In relation to the riding of Guelph in Ontario, the Conservatives who had engaged in “trench warfare” to impede the civil court, handed Elections Canada a group of witnesses who identified an ambitious young party worker, Michael Sona, as a culprit, adding crucially that he had acted without authority, as a “rogue activist”. Sona’s name was rapidly leaked to newspapers. Investigators were able to follow a trail of electronic footprints from the local Conservative office, where Sona worked, to a telemarketing company that had sent out a robocall to more than 7,000 Liberal households, diverting them from their polling stations.

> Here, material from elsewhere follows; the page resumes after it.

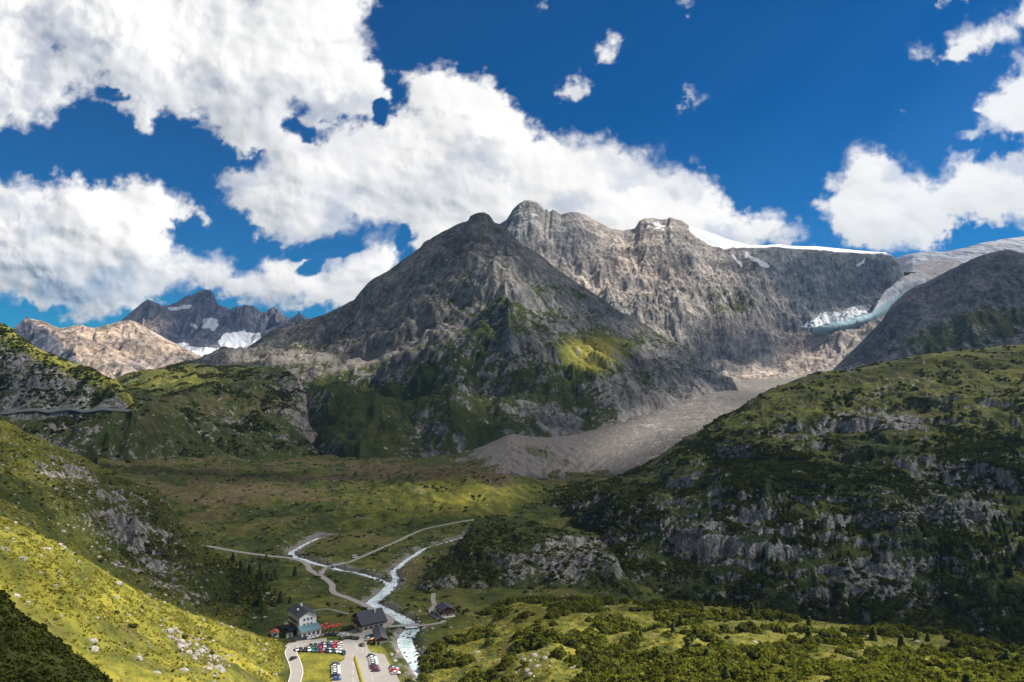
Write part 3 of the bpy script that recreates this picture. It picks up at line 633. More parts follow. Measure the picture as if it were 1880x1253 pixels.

Sona was arrested, prosecuted and jailed for nine months for interfering with an election. He says that he is innocent, a decoy thrown out to protect the real culprits. Others say he is a maverick who set up his own relatively clumsy scheme without the blessing of his party.
But what about all the other ridings? Elections Canada in April 2014 published a report in which it acknowledged the difficulties it had encountered, and reported that – with the exception of Guelph – that it had been unable to find any concrete evidence of dubious activity. This left open the possibility that voters in these ridings had been victims of something far more sophisticated than the clumsy operation for which Michael Sona had been blamed. In Ottawa today, political insiders claim to have heard Conservative workers boasting of using call centres in the US, India or the Philippines.
However, they can prove nothing, and Elections Canada not only found no such clues but enraged Harper’s opponents by concluding that its inability to find evidence of activity outside Guelph amounted to positive evidence that there had been no such activity. This contradicted the finding of Mr Justice Mosley and implied that all of the complainants from outside Guelph had been tainted by confusion, delusion or dishonesty. No culprit other than Michael Sona has been brought to book.